Indian PM to use match as excuse to continue the ‘Mohali spirit’.
NEW DEHLI: The Indian cricket team may visit Pakistan in June to play a one-day match, in what would be the first international cricket game to be played on Pakistani soil after the attack on the Sri Lankan cricket team in 2009.
Indian Prime Minister Manmohan Singh will likely visit Pakistan to watch the match, in an attempt to continue dialogue with Islamabad through the disguise of ‘cricket diplomacy’, amidst resistance from both within his own Congress party and the opposition Bharatiya Janata Party (BJP) to any direct talks with the top Pakistan leadership.
Sources inside the Indian government say that “the wounds of Mumbai have not yet healed,” which has led many Congress politicians to advise the Indian premier against turning the cricket match into a summit meeting with his Pakistani counterpart, Prime Minister Yousaf Raza Gilani. They argue that India is not yet ready for a rapprochement with Pakistan.

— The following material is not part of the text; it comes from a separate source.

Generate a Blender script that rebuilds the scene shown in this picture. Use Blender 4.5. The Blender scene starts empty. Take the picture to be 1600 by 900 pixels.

Singh has never visited Pakistan for a bilateral meeting since he came to office in 2004. Singh was born in Chakwal district in 1932, though his family then migrated to India after Partition in 1947.
The commerce secretaries of the two countries will meet later this month, said Indian Foreign Minister Somanahalli Mallaiah Krishna. However, the minister also pointed out that terrorism remained the top concern for Indian policy with regard to Pakistan.
“With Pakistan, we have pursued the path of dialogue to reduce the trust deficit and to resolve all outstanding issues in the hope that we can build a better future for the peoples of both countries. At the same time, we have never abandoned our concerns about the need to eliminate cross-border terrorism.”
This formal position is mimicked by the party’s position that nothing useful would be gained by a summit meeting of the two prime ministers but that a conversation and interaction between the two countries should continue.